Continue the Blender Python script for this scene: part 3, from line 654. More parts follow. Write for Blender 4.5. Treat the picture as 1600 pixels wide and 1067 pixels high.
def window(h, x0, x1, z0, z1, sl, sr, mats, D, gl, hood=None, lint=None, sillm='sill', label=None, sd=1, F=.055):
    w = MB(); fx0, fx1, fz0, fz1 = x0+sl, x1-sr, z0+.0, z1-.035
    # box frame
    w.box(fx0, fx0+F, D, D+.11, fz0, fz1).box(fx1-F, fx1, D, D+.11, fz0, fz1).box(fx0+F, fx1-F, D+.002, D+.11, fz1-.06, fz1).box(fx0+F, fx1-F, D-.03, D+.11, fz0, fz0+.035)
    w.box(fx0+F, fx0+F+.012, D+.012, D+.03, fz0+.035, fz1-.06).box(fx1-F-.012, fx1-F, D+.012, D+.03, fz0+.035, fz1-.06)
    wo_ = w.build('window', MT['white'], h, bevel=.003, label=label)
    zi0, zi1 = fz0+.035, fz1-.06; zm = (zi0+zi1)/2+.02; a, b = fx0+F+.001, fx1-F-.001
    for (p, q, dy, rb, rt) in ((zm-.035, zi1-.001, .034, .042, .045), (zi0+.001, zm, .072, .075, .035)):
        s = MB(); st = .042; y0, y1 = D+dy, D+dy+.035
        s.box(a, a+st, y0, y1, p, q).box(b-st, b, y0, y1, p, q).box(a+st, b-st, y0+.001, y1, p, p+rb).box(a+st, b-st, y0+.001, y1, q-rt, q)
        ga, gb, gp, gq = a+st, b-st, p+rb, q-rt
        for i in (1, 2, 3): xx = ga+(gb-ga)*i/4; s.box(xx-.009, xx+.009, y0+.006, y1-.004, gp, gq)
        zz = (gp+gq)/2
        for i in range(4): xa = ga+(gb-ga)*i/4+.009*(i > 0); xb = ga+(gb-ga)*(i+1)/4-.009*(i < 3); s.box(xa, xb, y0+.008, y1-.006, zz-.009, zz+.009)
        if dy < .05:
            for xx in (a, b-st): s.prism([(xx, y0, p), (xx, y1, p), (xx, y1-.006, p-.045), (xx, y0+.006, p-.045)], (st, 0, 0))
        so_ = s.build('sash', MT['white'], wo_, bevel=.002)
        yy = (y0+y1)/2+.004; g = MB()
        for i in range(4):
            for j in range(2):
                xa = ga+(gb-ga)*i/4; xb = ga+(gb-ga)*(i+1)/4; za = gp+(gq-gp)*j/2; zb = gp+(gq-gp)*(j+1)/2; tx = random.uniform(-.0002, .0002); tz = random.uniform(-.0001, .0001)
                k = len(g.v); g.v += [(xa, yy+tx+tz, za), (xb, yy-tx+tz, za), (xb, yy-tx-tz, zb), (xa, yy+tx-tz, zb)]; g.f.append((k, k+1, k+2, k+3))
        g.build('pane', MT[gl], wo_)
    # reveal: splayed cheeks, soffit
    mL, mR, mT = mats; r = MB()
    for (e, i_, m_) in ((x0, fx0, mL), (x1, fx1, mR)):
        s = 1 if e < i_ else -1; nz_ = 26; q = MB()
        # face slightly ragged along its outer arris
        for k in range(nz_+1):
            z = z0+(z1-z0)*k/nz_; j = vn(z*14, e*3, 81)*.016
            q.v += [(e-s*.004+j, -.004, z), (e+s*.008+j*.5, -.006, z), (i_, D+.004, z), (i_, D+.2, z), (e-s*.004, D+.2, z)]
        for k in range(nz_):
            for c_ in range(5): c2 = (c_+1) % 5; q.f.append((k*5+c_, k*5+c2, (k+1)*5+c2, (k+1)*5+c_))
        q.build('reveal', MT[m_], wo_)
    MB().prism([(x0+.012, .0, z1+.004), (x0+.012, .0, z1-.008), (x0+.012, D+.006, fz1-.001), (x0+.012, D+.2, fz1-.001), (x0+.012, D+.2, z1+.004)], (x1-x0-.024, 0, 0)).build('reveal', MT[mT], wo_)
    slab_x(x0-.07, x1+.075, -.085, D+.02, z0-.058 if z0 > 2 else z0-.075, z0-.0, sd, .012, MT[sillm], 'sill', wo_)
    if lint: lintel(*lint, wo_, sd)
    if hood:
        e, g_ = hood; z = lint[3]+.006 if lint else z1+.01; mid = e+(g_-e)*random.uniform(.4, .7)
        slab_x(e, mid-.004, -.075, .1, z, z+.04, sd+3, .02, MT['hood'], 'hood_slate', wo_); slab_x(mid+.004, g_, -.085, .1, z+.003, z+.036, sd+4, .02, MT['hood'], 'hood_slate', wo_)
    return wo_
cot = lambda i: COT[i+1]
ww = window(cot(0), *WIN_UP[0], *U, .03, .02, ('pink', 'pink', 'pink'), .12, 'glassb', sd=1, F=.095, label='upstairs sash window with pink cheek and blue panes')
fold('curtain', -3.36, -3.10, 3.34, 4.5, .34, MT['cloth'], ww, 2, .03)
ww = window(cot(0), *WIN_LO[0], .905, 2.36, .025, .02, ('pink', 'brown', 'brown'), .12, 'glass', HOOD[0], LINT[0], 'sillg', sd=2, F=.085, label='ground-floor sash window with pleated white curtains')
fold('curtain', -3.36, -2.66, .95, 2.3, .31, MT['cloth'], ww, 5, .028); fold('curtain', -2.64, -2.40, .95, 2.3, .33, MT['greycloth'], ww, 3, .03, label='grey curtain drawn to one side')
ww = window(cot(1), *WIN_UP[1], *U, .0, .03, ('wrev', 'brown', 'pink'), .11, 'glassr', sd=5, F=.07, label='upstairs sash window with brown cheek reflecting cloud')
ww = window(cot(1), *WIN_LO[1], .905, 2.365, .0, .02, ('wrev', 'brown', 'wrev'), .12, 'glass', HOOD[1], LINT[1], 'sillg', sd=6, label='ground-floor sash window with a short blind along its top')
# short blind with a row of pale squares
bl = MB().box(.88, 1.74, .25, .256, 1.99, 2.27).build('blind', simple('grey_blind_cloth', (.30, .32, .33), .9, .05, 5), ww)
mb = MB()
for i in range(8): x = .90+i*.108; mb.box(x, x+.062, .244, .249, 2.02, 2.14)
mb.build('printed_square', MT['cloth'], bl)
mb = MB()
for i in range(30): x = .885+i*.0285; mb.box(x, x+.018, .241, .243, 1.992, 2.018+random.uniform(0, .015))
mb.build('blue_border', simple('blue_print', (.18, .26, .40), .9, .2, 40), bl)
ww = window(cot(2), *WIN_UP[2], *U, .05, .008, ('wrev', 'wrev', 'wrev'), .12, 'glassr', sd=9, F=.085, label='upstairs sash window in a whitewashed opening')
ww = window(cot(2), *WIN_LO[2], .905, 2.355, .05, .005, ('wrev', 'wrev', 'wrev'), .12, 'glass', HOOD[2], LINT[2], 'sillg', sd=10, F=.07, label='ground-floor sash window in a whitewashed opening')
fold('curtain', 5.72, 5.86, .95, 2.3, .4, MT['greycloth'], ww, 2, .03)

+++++

§ **What you will do**
Retype the material in full, character for character.

§ **Solved problem**
Continue the Blender Python script for this scene: part 3, from line 654. More parts follow. Write for Blender 4.5. Treat the picture as 1600 pixels wide and 1067 pixels high.
def window(h, x0, x1, z0, z1, sl, sr, mats, D, gl, hood=None, lint=None, sillm='sill', label=None, sd=1, F=.055):
    w = MB(); fx0, fx1, fz0, fz1 = x0+sl, x1-sr, z0+.0, z1-.035
    # box frame
    w.box(fx0, fx0+F, D, D+.11, fz0, fz1).box(fx1-F, fx1, D, D+.11, fz0, fz1).box(fx0+F, fx1-F, D+.002, D+.11, fz1-.06, fz1).box(fx0+F, fx1-F, D-.03, D+.11, fz0, fz0+.035)
    w.box(fx0+F, fx0+F+.012, D+.012, D+.03, fz0+.035, fz1-.06).box(fx1-F-.012, fx1-F, D+.012, D+.03, fz0+.035, fz1-.06)
    wo_ = w.build('window', MT['white'], h, bevel=.003, label=label)
    zi0, zi1 = fz0+.035, fz1-.06; zm = (zi0+zi1)/2+.02; a, b = fx0+F+.001, fx1-F-.001
    for (p, q, dy, rb, rt) in ((zm-.035, zi1-.001, .034, .042, .045), (zi0+.001, zm, .072, .075, .035)):
        s = MB(); st = .042; y0, y1 = D+dy, D+dy+.035
        s.box(a, a+st, y0, y1, p, q).box(b-st, b, y0, y1, p, q).box(a+st, b-st, y0+.001, y1, p, p+rb).box(a+st, b-st, y0+.001, y1, q-rt, q)
        ga, gb, gp, gq = a+st, b-st, p+rb, q-rt
        for i in (1, 2, 3): xx = ga+(gb-ga)*i/4; s.box(xx-.009, xx+.009, y0+.006, y1-.004, gp, gq)
        zz = (gp+gq)/2
        for i in range(4): xa = ga+(gb-ga)*i/4+.009*(i > 0); xb = ga+(gb-ga)*(i+1)/4-.009*(i < 3); s.box(xa, xb, y0+.008, y1-.006, zz-.009, zz+.009)
        if dy < .05:
            for xx in (a, b-st): s.prism([(xx, y0, p), (xx, y1, p), (xx, y1-.006, p-.045), (xx, y0+.006, p-.045)], (st, 0, 0))
        so_ = s.build('sash', MT['white'], wo_, bevel=.002)
        yy = (y0+y1)/2+.004; g = MB()
        for i in range(4):
            for j in range(2):
                xa = ga+(gb-ga)*i/4; xb = ga+(gb-ga)*(i+1)/4; za = gp+(gq-gp)*j/2; zb = gp+(gq-gp)*(j+1)/2; tx = random.uniform(-.0002, .0002); tz = random.uniform(-.0001, .0001)
                k = len(g.v); g.v += [(xa, yy+tx+tz, za), (xb, yy-tx+tz, za), (xb, yy-tx-tz, zb), (xa, yy+tx-tz, zb)]; g.f.append((k, k+1, k+2, k+3))
        g.build('pane', MT[gl], wo_)
    # reveal: splayed cheeks, soffit
    mL, mR, mT = mats; r = MB()
    for (e, i_, m_) in ((x0, fx0, mL), (x1, fx1, mR)):
        s = 1 if e < i_ else -1; nz_ = 26; q = MB()
        # face slightly ragged along its outer arris
        for k in range(nz_+1):
            z = z0+(z1-z0)*k/nz_; j = vn(z*14, e*3, 81)*.016
            q.v += [(e-s*.004+j, -.004, z), (e+s*.008+j*.5, -.006, z), (i_, D+.004, z), (i_, D+.2, z), (e-s*.004, D+.2, z)]
        for k in range(nz_):
            for c_ in range(5): c2 = (c_+1) % 5; q.f.append((k*5+c_, k*5+c2, (k+1)*5+c2, (k+1)*5+c_))
        q.build('reveal', MT[m_], wo_)
    MB().prism([(x0+.012, .0, z1+.004), (x0+.012, .0, z1-.008), (x0+.012, D+.006, fz1-.001), (x0+.012, D+.2, fz1-.001), (x0+.012, D+.2, z1+.004)], (x1-x0-.024, 0, 0)).build('reveal', MT[mT], wo_)
    slab_x(x0-.07, x1+.075, -.085, D+.02, z0-.058 if z0 > 2 else z0-.075, z0-.0, sd, .012, MT[sillm], 'sill', wo_)
    if lint: lintel(*lint, wo_, sd)
    if hood:
        e, g_ = hood; z = lint[3]+.006 if lint else z1+.01; mid = e+(g_-e)*random.uniform(.4, .7)
        slab_x(e, mid-.004, -.075, .1, z, z+.04, sd+3, .02, MT['hood'], 'hood_slate', wo_); slab_x(mid+.004, g_, -.085, .1, z+.003, z+.036, sd+4, .02, MT['hood'], 'hood_slate', wo_)
    return wo_
cot = lambda i: COT[i+1]
ww = window(cot(0), *WIN_UP[0], *U, .03, .02, ('pink', 'pink', 'pink'), .12, 'glassb', sd=1, F=.095, label='upstairs sash window with pink cheek and blue panes')
fold('curtain', -3.36, -3.10, 3.34, 4.5, .34, MT['cloth'], ww, 2, .03)
ww = window(cot(0), *WIN_LO[0], .905, 2.36, .025, .02, ('pink', 'brown', 'brown'), .12, 'glass', HOOD[0], LINT[0], 'sillg', sd=2, F=.085, label='ground-floor sash window with pleated white curtains')
fold('curtain', -3.36, -2.66, .95, 2.3, .31, MT['cloth'], ww, 5, .028); fold('curtain', -2.64, -2.40, .95, 2.3, .33, MT['greycloth'], ww, 3, .03, label='grey curtain drawn to one side')
ww = window(cot(1), *WIN_UP[1], *U, .0, .03, ('wrev', 'brown', 'pink'), .11, 'glassr', sd=5, F=.07, label='upstairs sash window with brown cheek reflecting cloud')
ww = window(cot(1), *WIN_LO[1], .905, 2.365, .0, .02, ('wrev', 'brown', 'wrev'), .12, 'glass', HOOD[1], LINT[1], 'sillg', sd=6, label='ground-floor sash window with a short blind along its top')
# short blind with a row of pale squares
bl = MB().box(.88, 1.74, .25, .256, 1.99, 2.27).build('blind', simple('grey_blind_cloth', (.30, .32, .33), .9, .05, 5), ww)
mb = MB()
for i in range(8): x = .90+i*.108; mb.box(x, x+.062, .244, .249, 2.02, 2.14)
mb.build('printed_square', MT['cloth'], bl)
mb = MB()
for i in range(30): x = .885+i*.0285; mb.box(x, x+.018, .241, .243, 1.992, 2.018+random.uniform(0, .015))
mb.build('blue_border', simple('blue_print', (.18, .26, .40), .9, .2, 40), bl)
ww = window(cot(2), *WIN_UP[2], *U, .05, .008, ('wrev', 'wrev', 'wrev'), .12, 'glassr', sd=9, F=.085, label='upstairs sash window in a whitewashed opening')
ww = window(cot(2), *WIN_LO[2], .905, 2.355, .05, .005, ('wrev', 'wrev', 'wrev'), .12, 'glass', HOOD[2], LINT[2], 'sillg', sd=10, F=.07, label='ground-floor sash window in a whitewashed opening')
fold('curtain', 5.72, 5.86, .95, 2.3, .4, MT['greycloth'], ww, 2, .03)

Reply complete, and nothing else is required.